Wednesday, October 06, 2010

Climate Change and the Working Class

I have a piece at Global Comment on how the environmental movement has done a terrible job making climate change about people instead of polar bears and why this matters. Here's an excerpt:


I am volunteering for an environmental justice organization in a large northern city. This group works on environmental health issues with the city’s poor, mostly African-Americans and Puerto Ricans, and has started focusing on how climate change will affect working-class people. Rising temperatures will lead to any number of problems for the economically disadvantaged, including air pollution, higher rates of asthma, greater populations of cockroaches and other unwanted insects, rising food prices, a greater percentage of income spent on energy, and increased mortality rates for people who do not have access to air conditioning.
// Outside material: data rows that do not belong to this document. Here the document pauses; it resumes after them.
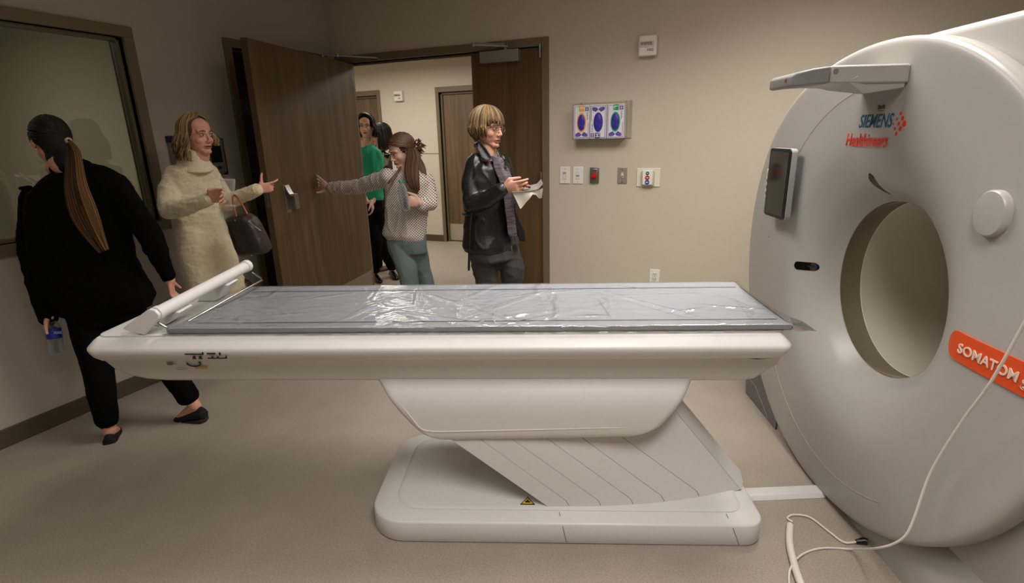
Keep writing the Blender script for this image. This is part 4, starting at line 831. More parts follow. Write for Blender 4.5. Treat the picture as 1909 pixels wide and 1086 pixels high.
def hand_solid(mb, wrist, d, thumb, curl=(20, 25, 20), spread=4, k=1.0, tcurl=0.3, thumb_dir=None, per=None):
    """palm, four fingers, thumb: d = towards the fingers, thumb = sideways to the thumb; fingers curl towards the palm side n"""
    d = Vector(d).normalized(); t = Vector(thumb); t = (t - d * t.dot(d)).normalized(); n = hand_solid.flip * d.cross(t)
    w0 = Vector(wrist); rings = []
    for q, rx, ry in ((-.012, .012, .008), (-.006, .022, .015), (.0, .026, .018), (.03, .034, .016), (.06, .039, .014), (.082, .039, .012), (.090, .034, .009), (.094, .02, .005)):
        rings.append([w0 + (d * q + t * rx * math.cos(a) + n * ry * math.sin(a)) * k for a in [2 * math.pi * i / 18 for i in range(18)]])
    mb.loft(rings); tips = []
    for i, (off, ln) in enumerate(((.029, .070), (.0098, .079), (-.0098, .073), (-.028, .056))):
        a0 = math.radians(spread * (1.5 - i)); dd = d * math.cos(a0) + t * math.sin(a0); p = w0 + (d * .078 + t * off - n * .002) * k; a = 0; c_ = per[i] if per else curl
        for j, (fr, r0, r1) in enumerate(((.45, .0088, .0082), (.31, .0082, .0076), (.24, .0076, .0066))):
            a += math.radians(c_[j]); q = p + (dd * math.cos(a) + n * math.sin(a)) * (ln + .012) * fr * k; rcone(mb, p, r0 * k, q, r1 * k, 10, 4); p = q
        tips.append(p)
    td = (Vector(thumb_dir).normalized() if thumb_dir is not None else (d * .75 + t * .6 + n * .25).normalized())
    p0 = w0 + (d * .018 + t * .020) * k; p1 = p0 + (d * .5 + t * .6 + n * .15).normalized() * .035 * k; p2 = p1 + td * .034 * k; p3 = p2 + (td * (1 - tcurl) + d * tcurl * .5 + n * tcurl * .5).normalized() * .027 * k
    rcone(mb, p0, .014 * k, p1, .0125 * k, 10, 4); rcone(mb, p1, .0115 * k, p2, .0098 * k, 10, 4); rcone(mb, p2, .0098 * k, p3, .0078 * k, 10, 4)
    return tips, p3
hand_solid.flip = 1.0
def hair_mats(name, a, b, c, rough=0.45): return [mat(name + '_dark', a, rough, bump=0.3, bscale=400), mat(name + '_mid', b, rough, bump=0.3, bscale=400), mat(name + '_light', c, rough, bump=0.3, bscale=400)]
def strand(mb, pts, r_, m_i):
    mb.cur = m_i; n = len(pts); mb.tube(pts, [r_ * (0.55 + 0.9 * math.sin(math.pi * min(1, i / (n - 1) * 0.9 + 0.12))) * (1 if i < n - 1 else 0.35) for i in range(n)], 5)
def wpick(): q = random.random(); return 0 if q < .35 else (1 if q < .75 else 2)
def hair_cap(mb, C, F, U, k=1.0, front=0.064, low=-0.03):
    R = F.cross(U).normalized(); mb.cur = 0
    mb.ell(C + (-F * .020 + U * .034) * k, (.0775 * k, .094 * k, .0865 * k), R, F, 28, 18)
    mb.ell(C + (-F * .045 - U * .02) * k, (.068 * k, .062 * k, .075 * k), R, F, 24, 14)
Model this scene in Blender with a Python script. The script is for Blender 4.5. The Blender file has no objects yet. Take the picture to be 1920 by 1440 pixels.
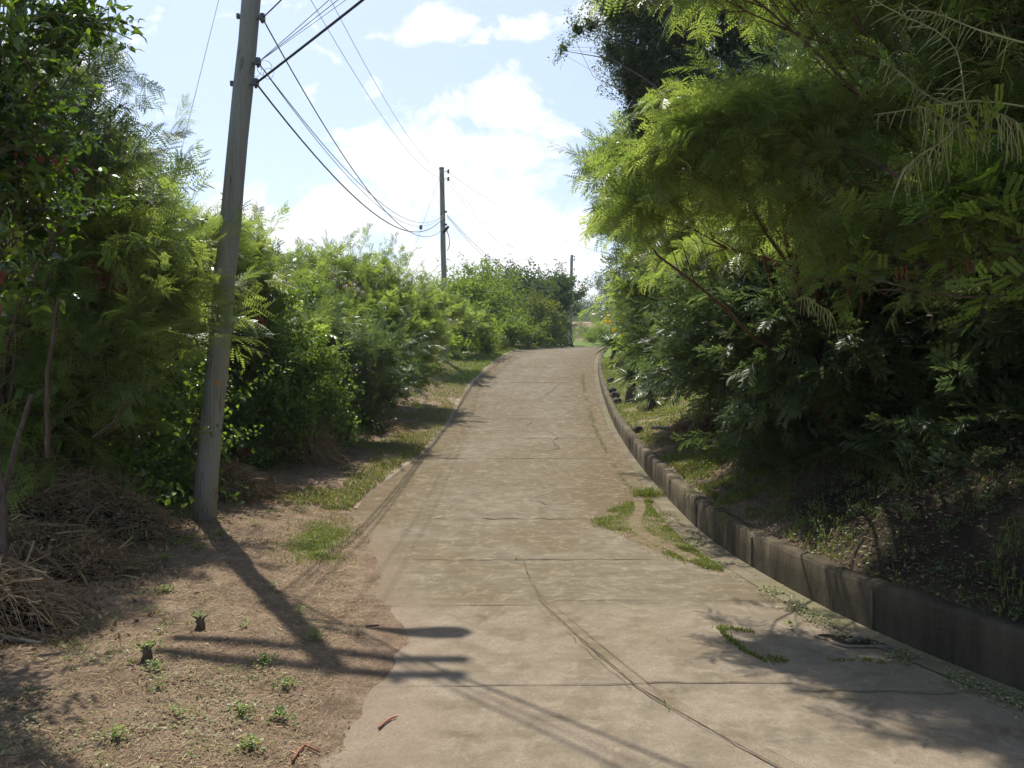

Climate change has proven difficult to explain to people; scientists’ unwillingness to declare anything a certainty combines with climate change’s complexity to leave people confused. My organization went to its constituents and tried to explain climate change to them. The organizers messaged this campaign in an interesting way: openly attacking the environmental movement’s framing of the issue. They created buttons that featured a crossed-out polar bear. They repeatedly told the attendees that climate change was about people, not bears. And yet, when the question and answer session began, the overwhelming response was, “Why should I care about bears?”


Why should poor people care about bears? That’s a great question. I can’t think of a good reason. Now, I don’t really approve of the anti-bear message. The idea of polar bears going extinct because they lack polar ice makes me want to vomit. However, this scenario demonstrates the horrible job the environmental movement has done in framing climate change.

By focusing on bears instead of people, the environmental movement sends mixed messages. It might reinforce the responsibility humans have to protect other animals and ecosystems, but it also suggests that climate change won’t affect people like bears. Moreover, it creates an image that the poor don’t count in environmentalism, reinforcing the inability of environmentalists to connect with working-class people over the last thirty years.